BEGIN
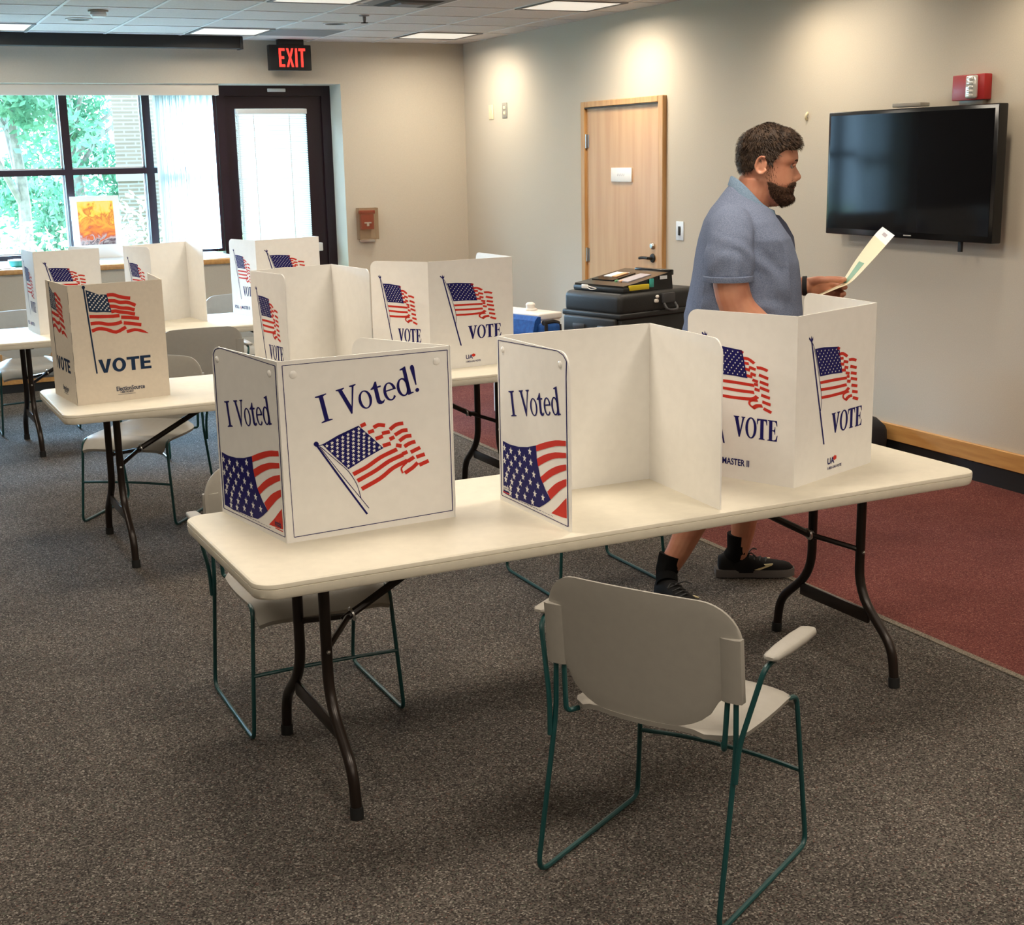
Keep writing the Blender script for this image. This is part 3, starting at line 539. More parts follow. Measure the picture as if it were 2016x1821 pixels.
# ------------------------------------------------------------------ stacking armchairs (local +Y is where the sitter faces)
def make_chair(label):
    t = thing('stacking_chair', label, 'chair', (0,0,0), 0, 'stone plastic stacking chairs')
    # seat shell
    m = MB(); nx, ny = 15, 13; top = []; bot = []
    for j in range(ny):
        v = j/(ny-1); y = -.175+.432*v
        hw = .222+.012*math.sin(pi*v) - .006*max(0,(v-.82)/.18)**2 - .055*max(0,(.16-v)/.16)**1.5
        for i in range(nx):
            u = -1+2*i/(nx-1); z = .452 - .020*(1-u*u)*math.sin(pi*min(1,v*1.15)) - .055*max(0,(v-.80)/.20)**2 - .014*abs(u)**8 + .018*max(0,(.2-v)/.2)
            yy = y + (.025*(1-u*u) if v>.8 else 0)*(v-.8)/.2 if v>.8 else y - .03*(1-u*u)*max(0,(.2-v)/.2)
            top.append((hw*u,yy,z)); bot.append((hw*u*.985,yy*.99,z-.013))
    N = nx*ny; fs = []
    for j in range(ny-1):
        for i in range(nx-1):
            q = j*nx+i; fs.append((q,q+1,q+nx+1,q+nx)); fs.append((N+q,N+q+nx,N+q+nx+1,N+q+1))
    for j in range(ny-1): q=j*nx; fs.append((q,q+nx,N+q+nx,N+q)); q=j*nx+nx-1; fs.append((q,N+q,N+q+nx,q+nx))
    for i in range(nx-1): q=i; fs.append((q,N+q,N+q+1,q+1)); q=(ny-1)*nx+i; fs.append((q,q+1,N+q+1,N+q))
    m.add(top+bot, fs); m.build('seat', MT['chair'], t, 50)
    # backrest: columns between a rounded top edge and a belly-shaped lower edge, leaning and curved round the sitter
    m = MB(); nz, nx = 16, 33; A = []; B = []; W0, R0 = .262, .095
    def yb(x, z): return -.148-.10*(z-.47)-.042*(1-(x/W0)**2)
    for j in range(nz):
        v = j/(nz-1)
        for i in range(nx):
            x = W0*math.sin(pi/2*(-1+2*i/(nx-1))); ax = abs(x)
            d = max(0, ax-(W0-R0)); zt = .790+.010*(1-(x/W0)**2)-(R0-math.sqrt(max(0,R0*R0-d*d)))
            zb_ = .560-.100*max(0,1-(ax/.205)**2.6)**.5
            if ax > .205: zb_ = .560
            z = zb_+(zt-zb_)*v; e = .004 if v in (0,1) else 0
            A.append((x,yb(x,z)-e*.4,z)); B.append((x,yb(x,z)-.010+e*.4,z))
    N = nx*nz; fs=[]
    for j in range(nz-1):
        for i in range(nx-1):
            q=j*nx+i; fs.append((q,q+nx,q+nx+1,q+1)); fs.append((N+q,N+q+1,N+q+nx+1,N+q+nx))
    for j in range(nz-1): q=j*nx; fs.append((q,N+q,N+q+nx,q+nx)); q=j*nx+nx-1; fs.append((q,q+nx,N+q+nx,N+q))
    for i in range(nx-1): q=i; fs.append((q,q+1,N+q+1,N+q)); q=(nz-1)*nx+i; fs.append((q,N+q,N+q+1,q+1))
    m.add(A+B, fs)
    bk = m.build('backrest', MT['chair'], t, 55)
    for sx in (-1,1):
        MB().loft([[(sx*.239+dx*.026, -.160-.10*(z-.47)+dy*.013, z) for dx,dy in ((-1,-.9),(-.6,-1.25),(.6,-1.25),(1,-.9),(1,.6),(-1,.6))] for z in (.553,.58,.66,.70,.712)]).build('sleeve', MT['chair'], bk, 50)
        # side frame: rear leg, floor runner, front leg, all one bent wire
        P = [(sx*.246,-.172,.59),(sx*.248,-.172,.42),(sx*.252,-.262,.008),(sx*.253,.250,.008),(sx*.226,.228,.423),(sx*.222,.18,.432)]
        MB().tube(fillet(P,[.05,.05,.035,.03],5),.0068,8).build('leg', MT['wire'], t)
        P = [(sx*.226,-.170,.59),(sx*.218,-.172,.425),(sx*.20,-.14,.428)]
        MB().tube(fillet(P,.04,5),.0068,8).build('back_support', MT['wire'], t)
        P = [(sx*.256,-.190,.36),(sx*.260,-.183,.45),(sx*.306,-.150,.645),(sx*.314,-.07,.653)]
        MB().tube(fillet(P,[.05,.03],5),.0068,8).build('arm_post', MT['wire'], t)
        m = MB(); rg=[]
        for y,wd,hh in ((-.160,.010,.004),(-.150,.019,.008),(-.09,.023,.011),(0,.025,.011),(.06,.022,.010),(.078,.012,.005)):
            rg.append([(sx*.315+wd*math.copysign(abs(math.cos(q))**.6,math.cos(q)), y+.012, .665+hh*math.copysign(abs(math.sin(q))**.6,math.sin(q))) for q in [2*pi*k/14 for k in range(14)]])
        m.loft(rg); m.build('armrest', MT['chair'], t, 50)
    MB().tube(spline([(-.239,.240,.215),(-.12,.250,.222),(0,.253,.224),(.12,.250,.222),(.239,.240,.215)],4),.0062,8).build('stretcher', MT['wire'], t)
    return t
CH = [((1.732,2.690),(.872,.489),'foreground chair with stone backrest and teal wire frame, back to the viewer'),
 ((1.21,4.17),(0,-1),'chair tucked under the near table\'s left end, behind the I Voted! screen'),
 ((1.244,6.99),(-.6,-.8),'chair behind the middle table beside the bold dark VOTE screen'),
 ((1.85,8.44),(0,1),'dark backed chair before the farthest table, its back to the viewer'),
 ((2.685,4.90),(0,-1),'chair behind the near table, half hidden by the open white screen and walking man'),
 ((1.015,9.79),(0,-1),'chair behind the farthest table at its left end, seat lit by the window'),
 ((2.58,9.99),(0,-1),'chair behind the farthest table, its curved top between two white screens'),
 ((2.74,7.35),(0,-1),'chair behind the middle table\'s right end, mostly hidden by the VOTE screens')]
chair0 = None
for (x,y),(fx,fy),lab in CH:
    rz = math.atan2(-fx, fy)
    if chair0 is None: chair0 = make_chair(lab); chair0.location = (x,y,0); chair0.rotation_euler = (0,0,rz); c = chair0
    else: c = copy_tree(chair0, (x,y,0), rz, lab)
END
What the task requires
Reproduce the whole listing word for word, setting aside any pictures.

Answer to this task
Keep writing the Blender script for this image. This is part 3, starting at line 539. More parts follow. Measure the picture as if it were 2016x1821 pixels.
# ------------------------------------------------------------------ stacking armchairs (local +Y is where the sitter faces)
def make_chair(label):
    t = thing('stacking_chair', label, 'chair', (0,0,0), 0, 'stone plastic stacking chairs')
    # seat shell
    m = MB(); nx, ny = 15, 13; top = []; bot = []
    for j in range(ny):
        v = j/(ny-1); y = -.175+.432*v
        hw = .222+.012*math.sin(pi*v) - .006*max(0,(v-.82)/.18)**2 - .055*max(0,(.16-v)/.16)**1.5
        for i in range(nx):
            u = -1+2*i/(nx-1); z = .452 - .020*(1-u*u)*math.sin(pi*min(1,v*1.15)) - .055*max(0,(v-.80)/.20)**2 - .014*abs(u)**8 + .018*max(0,(.2-v)/.2)
            yy = y + (.025*(1-u*u) if v>.8 else 0)*(v-.8)/.2 if v>.8 else y - .03*(1-u*u)*max(0,(.2-v)/.2)
            top.append((hw*u,yy,z)); bot.append((hw*u*.985,yy*.99,z-.013))
    N = nx*ny; fs = []
    for j in range(ny-1):
        for i in range(nx-1):
            q = j*nx+i; fs.append((q,q+1,q+nx+1,q+nx)); fs.append((N+q,N+q+nx,N+q+nx+1,N+q+1))
    for j in range(ny-1): q=j*nx; fs.append((q,q+nx,N+q+nx,N+q)); q=j*nx+nx-1; fs.append((q,N+q,N+q+nx,q+nx))
    for i in range(nx-1): q=i; fs.append((q,N+q,N+q+1,q+1)); q=(ny-1)*nx+i; fs.append((q,q+1,N+q+1,N+q))
    m.add(top+bot, fs); m.build('seat', MT['chair'], t, 50)
    # backrest: columns between a rounded top edge and a belly-shaped lower edge, leaning and curved round the sitter
    m = MB(); nz, nx = 16, 33; A = []; B = []; W0, R0 = .262, .095
    def yb(x, z): return -.148-.10*(z-.47)-.042*(1-(x/W0)**2)
    for j in range(nz):
        v = j/(nz-1)
        for i in range(nx):
            x = W0*math.sin(pi/2*(-1+2*i/(nx-1))); ax = abs(x)
            d = max(0, ax-(W0-R0)); zt = .790+.010*(1-(x/W0)**2)-(R0-math.sqrt(max(0,R0*R0-d*d)))
            zb_ = .560-.100*max(0,1-(ax/.205)**2.6)**.5
            if ax > .205: zb_ = .560
            z = zb_+(zt-zb_)*v; e = .004 if v in (0,1) else 0
            A.append((x,yb(x,z)-e*.4,z)); B.append((x,yb(x,z)-.010+e*.4,z))
    N = nx*nz; fs=[]
    for j in range(nz-1):
        for i in range(nx-1):
            q=j*nx+i; fs.append((q,q+nx,q+nx+1,q+1)); fs.append((N+q,N+q+1,N+q+nx+1,N+q+nx))
    for j in range(nz-1): q=j*nx; fs.append((q,N+q,N+q+nx,q+nx)); q=j*nx+nx-1; fs.append((q,q+nx,N+q+nx,N+q))
    for i in range(nx-1): q=i; fs.append((q,q+1,N+q+1,N+q)); q=(nz-1)*nx+i; fs.append((q,N+q,N+q+1,q+1))
    m.add(A+B, fs)
    bk = m.build('backrest', MT['chair'], t, 55)
    for sx in (-1,1):
        MB().loft([[(sx*.239+dx*.026, -.160-.10*(z-.47)+dy*.013, z) for dx,dy in ((-1,-.9),(-.6,-1.25),(.6,-1.25),(1,-.9),(1,.6),(-1,.6))] for z in (.553,.58,.66,.70,.712)]).build('sleeve', MT['chair'], bk, 50)
        # side frame: rear leg, floor runner, front leg, all one bent wire
        P = [(sx*.246,-.172,.59),(sx*.248,-.172,.42),(sx*.252,-.262,.008),(sx*.253,.250,.008),(sx*.226,.228,.423),(sx*.222,.18,.432)]
        MB().tube(fillet(P,[.05,.05,.035,.03],5),.0068,8).build('leg', MT['wire'], t)
        P = [(sx*.226,-.170,.59),(sx*.218,-.172,.425),(sx*.20,-.14,.428)]
        MB().tube(fillet(P,.04,5),.0068,8).build('back_support', MT['wire'], t)
        P = [(sx*.256,-.190,.36),(sx*.260,-.183,.45),(sx*.306,-.150,.645),(sx*.314,-.07,.653)]
        MB().tube(fillet(P,[.05,.03],5),.0068,8).build('arm_post', MT['wire'], t)
        m = MB(); rg=[]
        for y,wd,hh in ((-.160,.010,.004),(-.150,.019,.008),(-.09,.023,.011),(0,.025,.011),(.06,.022,.010),(.078,.012,.005)):
            rg.append([(sx*.315+wd*math.copysign(abs(math.cos(q))**.6,math.cos(q)), y+.012, .665+hh*math.copysign(abs(math.sin(q))**.6,math.sin(q))) for q in [2*pi*k/14 for k in range(14)]])
        m.loft(rg); m.build('armrest', MT['chair'], t, 50)
    MB().tube(spline([(-.239,.240,.215),(-.12,.250,.222),(0,.253,.224),(.12,.250,.222),(.239,.240,.215)],4),.0062,8).build('stretcher', MT['wire'], t)
    return t
CH = [((1.732,2.690),(.872,.489),'foreground chair with stone backrest and teal wire frame, back to the viewer'),
 ((1.21,4.17),(0,-1),'chair tucked under the near table\'s left end, behind the I Voted! screen'),
 ((1.244,6.99),(-.6,-.8),'chair behind the middle table beside the bold dark VOTE screen'),
 ((1.85,8.44),(0,1),'dark backed chair before the farthest table, its back to the viewer'),
 ((2.685,4.90),(0,-1),'chair behind the near table, half hidden by the open white screen and walking man'),
 ((1.015,9.79),(0,-1),'chair behind the farthest table at its left end, seat lit by the window'),
 ((2.58,9.99),(0,-1),'chair behind the farthest table, its curved top between two white screens'),
 ((2.74,7.35),(0,-1),'chair behind the middle table\'s right end, mostly hidden by the VOTE screens')]
chair0 = None
for (x,y),(fx,fy),lab in CH:
    rz = math.atan2(-fx, fy)
    if chair0 is None: chair0 = make_chair(lab); chair0.location = (x,y,0); chair0.rotation_euler = (0,0,rz); c = chair0
    else: c = copy_tree(chair0, (x,y,0), rz, lab)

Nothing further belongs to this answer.